What sort of things would you not be permitted to do?
“Like a sleepover. I mean, my parents didn’t understand sleepovers, for what? And other things with the kids, you know. So I was always sort of kept apart.”
Czech Cleveland
“That whole, that East 131st, there were the bakers, the butchers, and when my grandmother visited us in 1964, it was great because whatever store she would go into, not everybody, but there was always someone who could speak Czech. My mother got the job at the bank because she spoke Czech. We walked to the Sokol, and my parents were very active in the Sokol and we were there at least four nights a week, always either my mother or somebody was there, though my father didn’t… Did he gym back then? Okay, he gymned back then but then he was more of a meeting person than really a gymnast, but I basically grew up in a Sokol, which was nice.”
Czech-Czech
“I never felt I was Czech-Czech, because I didn’t grow up there. So, I was visiting, but because I spoke Czech, I fell in.

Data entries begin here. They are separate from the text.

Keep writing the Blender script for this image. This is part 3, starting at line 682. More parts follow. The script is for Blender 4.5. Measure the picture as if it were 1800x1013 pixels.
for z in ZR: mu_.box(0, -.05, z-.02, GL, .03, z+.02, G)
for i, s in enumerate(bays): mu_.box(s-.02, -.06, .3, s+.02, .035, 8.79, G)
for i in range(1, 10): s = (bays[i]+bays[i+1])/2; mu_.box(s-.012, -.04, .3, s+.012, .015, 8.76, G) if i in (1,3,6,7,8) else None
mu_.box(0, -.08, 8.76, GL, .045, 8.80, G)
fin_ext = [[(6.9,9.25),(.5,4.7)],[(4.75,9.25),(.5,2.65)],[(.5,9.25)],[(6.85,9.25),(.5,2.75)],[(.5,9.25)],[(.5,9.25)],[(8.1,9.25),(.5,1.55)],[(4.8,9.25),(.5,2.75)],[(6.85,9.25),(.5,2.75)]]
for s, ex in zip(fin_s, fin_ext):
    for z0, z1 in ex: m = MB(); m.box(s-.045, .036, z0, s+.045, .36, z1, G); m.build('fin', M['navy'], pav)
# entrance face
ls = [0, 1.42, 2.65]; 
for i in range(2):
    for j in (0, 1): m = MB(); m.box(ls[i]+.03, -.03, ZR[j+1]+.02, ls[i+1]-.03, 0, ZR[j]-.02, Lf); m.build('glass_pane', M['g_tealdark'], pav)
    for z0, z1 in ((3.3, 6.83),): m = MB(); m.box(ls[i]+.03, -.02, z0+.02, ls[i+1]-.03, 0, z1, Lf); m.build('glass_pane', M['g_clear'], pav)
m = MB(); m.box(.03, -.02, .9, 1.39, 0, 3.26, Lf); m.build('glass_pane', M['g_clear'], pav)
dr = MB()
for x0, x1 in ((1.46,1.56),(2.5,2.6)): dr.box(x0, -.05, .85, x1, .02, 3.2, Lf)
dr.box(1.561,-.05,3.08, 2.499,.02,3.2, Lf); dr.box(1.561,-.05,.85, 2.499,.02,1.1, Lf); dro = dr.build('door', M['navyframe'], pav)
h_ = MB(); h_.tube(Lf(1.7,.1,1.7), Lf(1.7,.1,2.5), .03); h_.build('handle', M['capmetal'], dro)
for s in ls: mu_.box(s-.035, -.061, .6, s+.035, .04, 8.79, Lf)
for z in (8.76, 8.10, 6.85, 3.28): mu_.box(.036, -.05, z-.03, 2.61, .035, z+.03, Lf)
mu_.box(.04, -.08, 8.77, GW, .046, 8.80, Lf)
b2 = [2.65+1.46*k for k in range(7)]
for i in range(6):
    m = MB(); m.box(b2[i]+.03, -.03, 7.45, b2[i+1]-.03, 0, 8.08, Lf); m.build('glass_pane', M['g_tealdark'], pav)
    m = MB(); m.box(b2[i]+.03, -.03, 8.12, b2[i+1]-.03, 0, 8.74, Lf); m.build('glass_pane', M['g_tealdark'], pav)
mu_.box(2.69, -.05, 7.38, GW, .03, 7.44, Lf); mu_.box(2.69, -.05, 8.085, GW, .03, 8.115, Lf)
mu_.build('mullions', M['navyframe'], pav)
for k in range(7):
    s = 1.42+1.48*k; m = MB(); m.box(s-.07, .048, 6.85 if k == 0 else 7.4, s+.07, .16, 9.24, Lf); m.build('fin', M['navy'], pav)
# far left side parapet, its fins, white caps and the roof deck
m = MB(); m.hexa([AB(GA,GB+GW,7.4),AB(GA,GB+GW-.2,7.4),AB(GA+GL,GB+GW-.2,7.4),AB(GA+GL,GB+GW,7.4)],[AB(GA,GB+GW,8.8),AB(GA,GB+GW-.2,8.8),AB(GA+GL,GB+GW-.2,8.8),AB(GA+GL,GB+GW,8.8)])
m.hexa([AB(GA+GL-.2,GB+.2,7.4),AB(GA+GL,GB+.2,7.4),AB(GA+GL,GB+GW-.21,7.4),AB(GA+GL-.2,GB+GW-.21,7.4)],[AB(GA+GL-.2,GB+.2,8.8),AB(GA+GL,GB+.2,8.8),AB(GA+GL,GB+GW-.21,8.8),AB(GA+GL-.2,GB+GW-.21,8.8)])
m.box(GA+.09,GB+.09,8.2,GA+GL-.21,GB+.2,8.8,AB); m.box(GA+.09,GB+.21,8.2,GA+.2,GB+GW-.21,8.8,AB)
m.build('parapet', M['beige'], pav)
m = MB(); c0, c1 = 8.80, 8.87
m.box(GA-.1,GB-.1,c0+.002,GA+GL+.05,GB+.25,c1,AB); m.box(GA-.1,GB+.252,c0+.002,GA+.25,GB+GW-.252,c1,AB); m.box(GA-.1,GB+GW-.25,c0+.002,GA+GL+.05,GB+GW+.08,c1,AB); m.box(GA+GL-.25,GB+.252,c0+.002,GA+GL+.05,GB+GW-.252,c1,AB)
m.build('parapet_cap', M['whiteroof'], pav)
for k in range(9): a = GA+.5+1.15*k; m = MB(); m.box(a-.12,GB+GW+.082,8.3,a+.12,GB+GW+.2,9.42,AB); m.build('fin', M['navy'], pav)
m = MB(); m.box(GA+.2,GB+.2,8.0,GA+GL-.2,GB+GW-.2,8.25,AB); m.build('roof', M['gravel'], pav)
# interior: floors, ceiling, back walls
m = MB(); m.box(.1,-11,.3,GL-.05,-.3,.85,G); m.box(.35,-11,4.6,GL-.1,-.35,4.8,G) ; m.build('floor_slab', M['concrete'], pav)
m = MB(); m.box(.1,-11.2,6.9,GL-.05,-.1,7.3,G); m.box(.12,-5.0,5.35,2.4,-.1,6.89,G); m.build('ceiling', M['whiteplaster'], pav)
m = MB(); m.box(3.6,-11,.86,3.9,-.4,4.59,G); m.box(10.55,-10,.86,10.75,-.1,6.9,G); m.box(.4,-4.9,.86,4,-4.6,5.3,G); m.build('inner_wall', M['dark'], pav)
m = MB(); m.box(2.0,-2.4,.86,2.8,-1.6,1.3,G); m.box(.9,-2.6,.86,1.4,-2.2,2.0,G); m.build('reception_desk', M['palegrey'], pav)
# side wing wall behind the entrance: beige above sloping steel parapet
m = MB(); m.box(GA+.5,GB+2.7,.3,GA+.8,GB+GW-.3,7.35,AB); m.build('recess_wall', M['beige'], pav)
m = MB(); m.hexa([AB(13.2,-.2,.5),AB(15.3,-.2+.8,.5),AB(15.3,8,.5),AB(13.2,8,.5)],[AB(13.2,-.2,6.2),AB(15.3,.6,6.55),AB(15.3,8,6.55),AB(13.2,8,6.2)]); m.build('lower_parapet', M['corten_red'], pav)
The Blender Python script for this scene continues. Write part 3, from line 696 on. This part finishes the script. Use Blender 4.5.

But I had the same feeling when I went back to France, because I did speak French and so I wasn’t quite the foreigner, because I was able to understand and communicate and function. And because France was a lot more similar to the States and the way I had lived here, so I could say I was almost more comfortable in France than I was in Czechoslovakia at that time.”
Success in France
“I personally think that my father probably would have done better financially if he had stayed in Europe. Because he worked with an attitude of a European – you stay with one company for 30 years, retire, instead of changing companies and financially making those big leaps. Even though he was a very hard worker, I think he could have done better.”